AIM: Exclude the pictures, then copy word for word the lines running from the beginning of the records through the line with "from mathutils import Matrix, Vector, Euler".

MATERIAL SUPPLIED:
□ □ □ □ □ □ □

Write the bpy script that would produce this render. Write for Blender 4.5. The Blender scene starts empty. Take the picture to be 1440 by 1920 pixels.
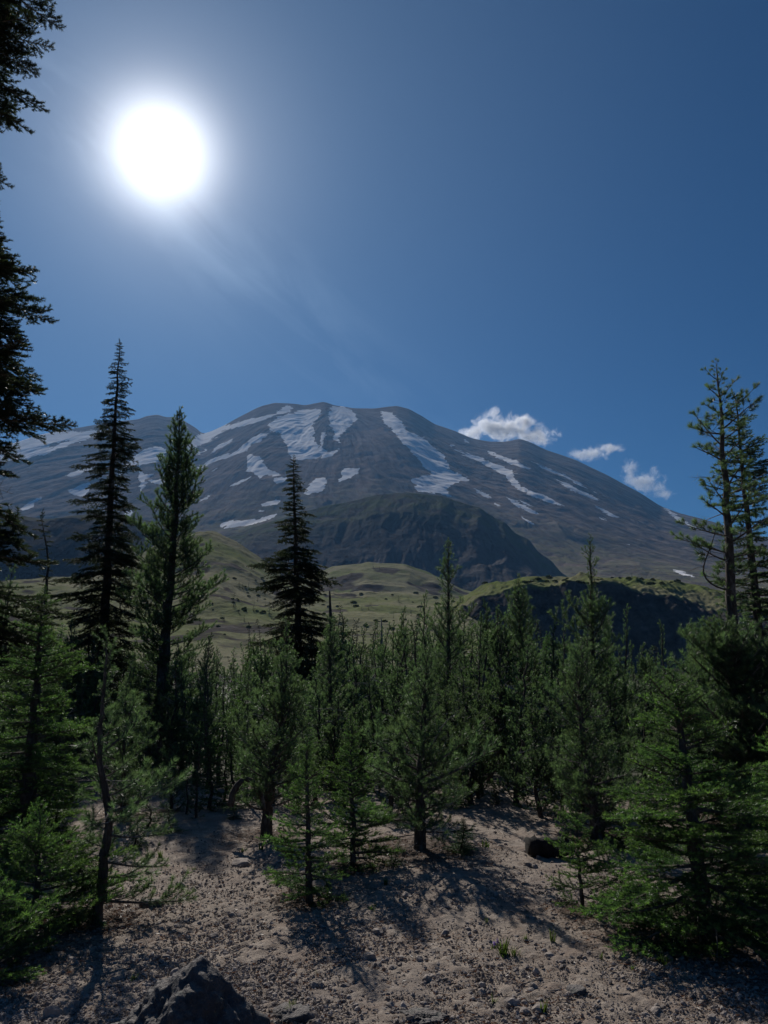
import bpy, math, random
import numpy as np
from math import radians, sin, cos, tan, atan, atan2, hypot, pi
from mathutils import Matrix, Vector, Euler

# ------------------------------------------------------------------ camera
SC = bpy.context.scene
COL = SC.collection
CAMZ = 1.6
FPX = 1450.0                      # focal length in photograph pixels (1440 x 1920)
PITCH = radians(11.3)
cam_data = bpy.data.cameras.new("camera")
cam = bpy.data.objects.new("camera", cam_data)
COL.objects.link(cam)
cam.location = (0, 0, CAMZ)
cam.rotation_euler = (radians(90) + PITCH, 0, 0)
cam_data.sensor_fit = 'VERTICAL'
cam_data.sensor_height = 36.0
cam_data.lens = FPX / 1920.0 * 36.0
cam_data.clip_start = 0.05
cam_data.clip_end = 90000
SC.camera = cam
SC.render.engine = 'CYCLES'
SC.render.resolution_x = 768
SC.render.resolution_y = 1024
SC.cycles.use_denoising = True
SC.cycles.max_bounces = 6
SC.cycles.diffuse_bounces = 2
SC.cycles.glossy_bounces = 1
SC.cycles.transmission_bounces = 3
SC.cycles.transparent_max_bounces = 8
SC.cycles.volume_bounces = 0
SC.cycles.volume_max_steps = 256
SC.cycles.sample_clamp_indirect = 4.0
SC.view_settings.view_transform = 'Standard'
SC.view_settings.look = 'None'
SC.view_settings.gamma = 1.0
SC.view_settings.use_curve_mapping = False
SC.view_settings.exposure = -0.3

# ------------------------------------------------------------------ sun and sky
SUN_EL = radians(34.9)
SUN_AZ = radians(-18.0)           # measured from +Y towards +X
SUNV = Vector((sin(SUN_AZ) * cos(SUN_EL), cos(SUN_AZ) * cos(SUN_EL), sin(SUN_EL)))
sd = bpy.data.lights.new("sun", 'SUN')
sd.energy = 4.9
sd.angle = radians(0.5)
sd.color = (1.0, 0.95, 0.88)
sun = bpy.data.objects.new("sun", sd)
sun.rotation_euler = SUNV.to_track_quat('Z', 'Y').to_euler()
COL.objects.link(sun)

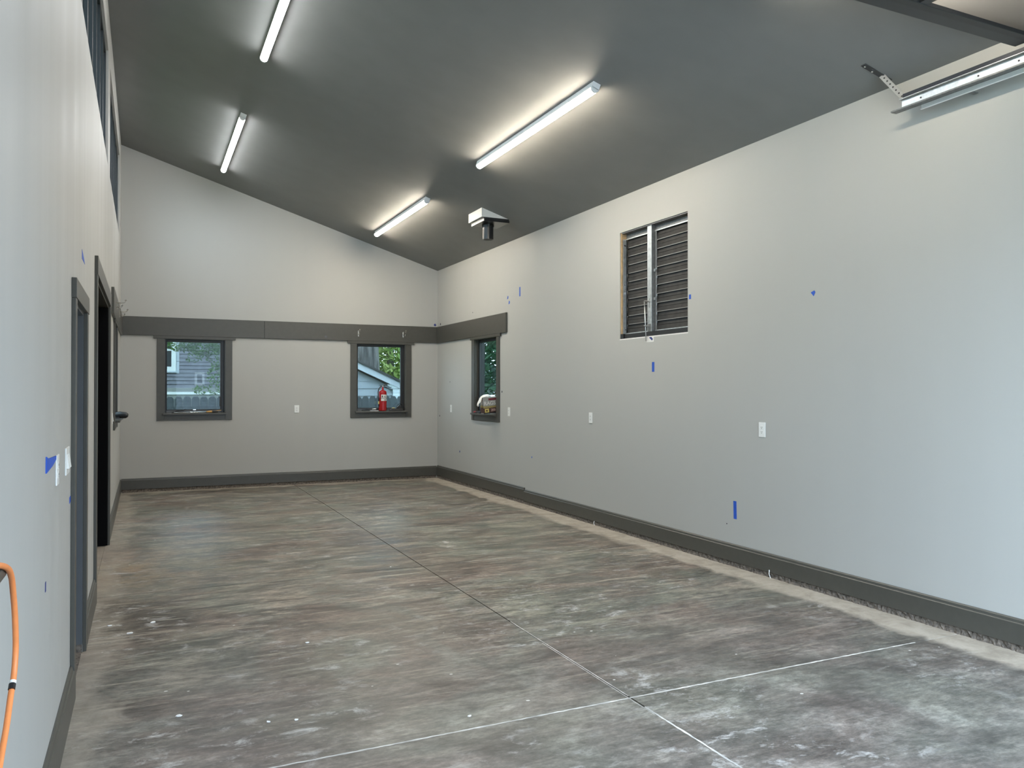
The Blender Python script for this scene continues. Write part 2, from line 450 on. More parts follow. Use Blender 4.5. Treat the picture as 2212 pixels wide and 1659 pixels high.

□ □ □ □ □ □ □

RESULT OF THIS EXERCISE:
Write the bpy script that would produce this render. Write for Blender 4.5. The Blender scene starts empty. Take the picture to be 1440 by 1920 pixels.
import bpy, math, random
import numpy as np
from math import radians, sin, cos, tan, atan, atan2, hypot, pi
from mathutils import Matrix, Vector, Euler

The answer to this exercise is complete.